§ INSTRUCTIONS FOR THE TASK
Each line from the beginning of the data below through the line containing "return stalk_thing(x, y, z, st, hd, label, group)" should be repeated exactly, please.

§ DATA SHOWN
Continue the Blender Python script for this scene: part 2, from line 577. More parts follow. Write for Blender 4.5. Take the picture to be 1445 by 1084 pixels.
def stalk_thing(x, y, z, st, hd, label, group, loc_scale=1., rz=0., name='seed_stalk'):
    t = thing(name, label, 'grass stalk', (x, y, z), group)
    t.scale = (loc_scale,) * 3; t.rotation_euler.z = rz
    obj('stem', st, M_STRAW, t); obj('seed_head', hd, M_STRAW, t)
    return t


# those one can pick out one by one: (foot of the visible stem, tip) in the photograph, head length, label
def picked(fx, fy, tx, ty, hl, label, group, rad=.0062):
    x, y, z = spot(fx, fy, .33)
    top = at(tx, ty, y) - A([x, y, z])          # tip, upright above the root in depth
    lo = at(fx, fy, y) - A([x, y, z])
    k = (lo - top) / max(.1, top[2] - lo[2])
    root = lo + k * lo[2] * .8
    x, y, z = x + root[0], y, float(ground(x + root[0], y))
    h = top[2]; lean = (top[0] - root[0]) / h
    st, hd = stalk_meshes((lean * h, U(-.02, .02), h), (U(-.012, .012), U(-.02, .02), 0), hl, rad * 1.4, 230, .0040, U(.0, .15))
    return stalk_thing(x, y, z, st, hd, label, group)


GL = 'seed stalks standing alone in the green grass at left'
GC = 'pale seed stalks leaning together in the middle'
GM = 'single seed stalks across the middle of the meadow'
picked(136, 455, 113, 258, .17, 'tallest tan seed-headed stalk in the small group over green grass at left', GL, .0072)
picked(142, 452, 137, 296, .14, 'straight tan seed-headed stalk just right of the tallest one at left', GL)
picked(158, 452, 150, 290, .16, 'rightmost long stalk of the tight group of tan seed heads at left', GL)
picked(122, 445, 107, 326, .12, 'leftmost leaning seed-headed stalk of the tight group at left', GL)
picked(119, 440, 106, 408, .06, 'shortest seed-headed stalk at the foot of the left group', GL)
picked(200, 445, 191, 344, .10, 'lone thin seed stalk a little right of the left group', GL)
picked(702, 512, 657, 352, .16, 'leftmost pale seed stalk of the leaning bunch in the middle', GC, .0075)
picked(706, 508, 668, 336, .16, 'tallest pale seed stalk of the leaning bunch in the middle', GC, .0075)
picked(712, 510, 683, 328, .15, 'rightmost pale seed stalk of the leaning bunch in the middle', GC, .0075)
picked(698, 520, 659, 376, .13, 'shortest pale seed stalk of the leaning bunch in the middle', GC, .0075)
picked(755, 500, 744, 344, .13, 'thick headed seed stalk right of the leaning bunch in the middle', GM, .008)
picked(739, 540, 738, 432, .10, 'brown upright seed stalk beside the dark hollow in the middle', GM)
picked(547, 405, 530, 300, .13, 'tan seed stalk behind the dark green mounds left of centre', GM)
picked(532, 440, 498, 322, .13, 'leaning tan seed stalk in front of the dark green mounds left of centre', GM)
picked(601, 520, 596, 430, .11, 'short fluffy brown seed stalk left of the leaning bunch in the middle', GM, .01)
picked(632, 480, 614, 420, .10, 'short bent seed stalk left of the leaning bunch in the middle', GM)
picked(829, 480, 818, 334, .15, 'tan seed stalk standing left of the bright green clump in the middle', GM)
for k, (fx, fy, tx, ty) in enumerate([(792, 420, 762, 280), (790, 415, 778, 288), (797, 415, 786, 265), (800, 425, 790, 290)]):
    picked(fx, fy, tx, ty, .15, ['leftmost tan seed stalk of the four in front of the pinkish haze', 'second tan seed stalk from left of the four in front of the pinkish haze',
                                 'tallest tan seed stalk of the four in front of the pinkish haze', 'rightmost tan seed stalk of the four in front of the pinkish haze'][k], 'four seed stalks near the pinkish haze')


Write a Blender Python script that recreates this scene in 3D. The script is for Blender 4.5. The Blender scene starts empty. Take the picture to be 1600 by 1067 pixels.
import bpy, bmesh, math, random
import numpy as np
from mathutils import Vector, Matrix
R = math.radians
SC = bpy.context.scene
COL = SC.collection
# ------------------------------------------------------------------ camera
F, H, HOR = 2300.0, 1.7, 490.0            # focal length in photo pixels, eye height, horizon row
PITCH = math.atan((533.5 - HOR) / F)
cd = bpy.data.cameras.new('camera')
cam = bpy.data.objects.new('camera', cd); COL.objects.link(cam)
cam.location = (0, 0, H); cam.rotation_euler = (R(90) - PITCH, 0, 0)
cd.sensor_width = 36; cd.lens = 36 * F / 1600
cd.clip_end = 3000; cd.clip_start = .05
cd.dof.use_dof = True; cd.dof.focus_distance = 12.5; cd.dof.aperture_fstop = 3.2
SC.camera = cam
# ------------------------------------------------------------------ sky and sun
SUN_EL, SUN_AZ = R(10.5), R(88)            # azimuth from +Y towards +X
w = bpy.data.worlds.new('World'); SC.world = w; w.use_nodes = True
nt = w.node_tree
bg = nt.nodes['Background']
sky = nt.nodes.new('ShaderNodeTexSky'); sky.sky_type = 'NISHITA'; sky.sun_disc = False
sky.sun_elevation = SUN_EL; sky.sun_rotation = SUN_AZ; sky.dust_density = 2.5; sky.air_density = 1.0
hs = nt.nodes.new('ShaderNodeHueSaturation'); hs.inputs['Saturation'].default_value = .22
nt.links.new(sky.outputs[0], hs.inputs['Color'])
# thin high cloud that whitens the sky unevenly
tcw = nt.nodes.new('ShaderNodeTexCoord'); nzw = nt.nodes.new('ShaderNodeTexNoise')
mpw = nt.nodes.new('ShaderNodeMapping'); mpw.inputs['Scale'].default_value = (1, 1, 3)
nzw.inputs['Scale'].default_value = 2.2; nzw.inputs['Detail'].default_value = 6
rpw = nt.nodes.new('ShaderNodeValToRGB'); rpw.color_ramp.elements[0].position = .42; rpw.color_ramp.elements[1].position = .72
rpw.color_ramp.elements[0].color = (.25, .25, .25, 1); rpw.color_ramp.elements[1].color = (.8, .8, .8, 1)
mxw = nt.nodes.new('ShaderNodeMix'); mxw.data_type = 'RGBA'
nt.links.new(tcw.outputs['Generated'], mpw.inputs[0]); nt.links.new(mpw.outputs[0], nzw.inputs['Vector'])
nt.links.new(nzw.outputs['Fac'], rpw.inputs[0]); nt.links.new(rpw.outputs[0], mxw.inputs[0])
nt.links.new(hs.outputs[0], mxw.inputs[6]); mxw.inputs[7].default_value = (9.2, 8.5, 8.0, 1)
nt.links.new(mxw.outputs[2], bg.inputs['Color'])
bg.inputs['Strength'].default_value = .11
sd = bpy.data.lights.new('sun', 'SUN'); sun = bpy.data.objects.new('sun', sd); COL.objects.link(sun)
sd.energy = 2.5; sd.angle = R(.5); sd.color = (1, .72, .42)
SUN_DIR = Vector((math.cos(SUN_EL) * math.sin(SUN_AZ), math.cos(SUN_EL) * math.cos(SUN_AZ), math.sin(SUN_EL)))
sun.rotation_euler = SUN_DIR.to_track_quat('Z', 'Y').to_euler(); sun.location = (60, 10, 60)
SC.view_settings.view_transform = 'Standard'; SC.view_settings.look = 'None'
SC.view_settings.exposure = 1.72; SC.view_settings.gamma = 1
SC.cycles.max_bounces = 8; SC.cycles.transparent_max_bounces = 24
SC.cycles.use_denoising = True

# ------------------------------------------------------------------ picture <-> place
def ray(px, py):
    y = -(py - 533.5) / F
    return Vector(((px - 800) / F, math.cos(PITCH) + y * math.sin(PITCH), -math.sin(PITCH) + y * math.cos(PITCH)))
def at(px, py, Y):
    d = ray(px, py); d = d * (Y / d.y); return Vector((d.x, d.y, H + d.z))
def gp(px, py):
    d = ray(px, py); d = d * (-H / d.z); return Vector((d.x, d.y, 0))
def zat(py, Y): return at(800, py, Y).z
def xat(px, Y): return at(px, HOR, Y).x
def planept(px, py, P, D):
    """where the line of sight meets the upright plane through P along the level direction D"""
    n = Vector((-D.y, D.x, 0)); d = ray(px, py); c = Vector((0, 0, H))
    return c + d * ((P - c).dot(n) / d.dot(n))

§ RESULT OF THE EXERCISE
Continue the Blender Python script for this scene: part 2, from line 577. More parts follow. Write for Blender 4.5. Take the picture to be 1445 by 1084 pixels.
def stalk_thing(x, y, z, st, hd, label, group, loc_scale=1., rz=0., name='seed_stalk'):
    t = thing(name, label, 'grass stalk', (x, y, z), group)
    t.scale = (loc_scale,) * 3; t.rotation_euler.z = rz
    obj('stem', st, M_STRAW, t); obj('seed_head', hd, M_STRAW, t)
    return t


# those one can pick out one by one: (foot of the visible stem, tip) in the photograph, head length, label
def picked(fx, fy, tx, ty, hl, label, group, rad=.0062):
    x, y, z = spot(fx, fy, .33)
    top = at(tx, ty, y) - A([x, y, z])          # tip, upright above the root in depth
    lo = at(fx, fy, y) - A([x, y, z])
    k = (lo - top) / max(.1, top[2] - lo[2])
    root = lo + k * lo[2] * .8
    x, y, z = x + root[0], y, float(ground(x + root[0], y))
    h = top[2]; lean = (top[0] - root[0]) / h
    st, hd = stalk_meshes((lean * h, U(-.02, .02), h), (U(-.012, .012), U(-.02, .02), 0), hl, rad * 1.4, 230, .0040, U(.0, .15))
    return stalk_thing(x, y, z, st, hd, label, group)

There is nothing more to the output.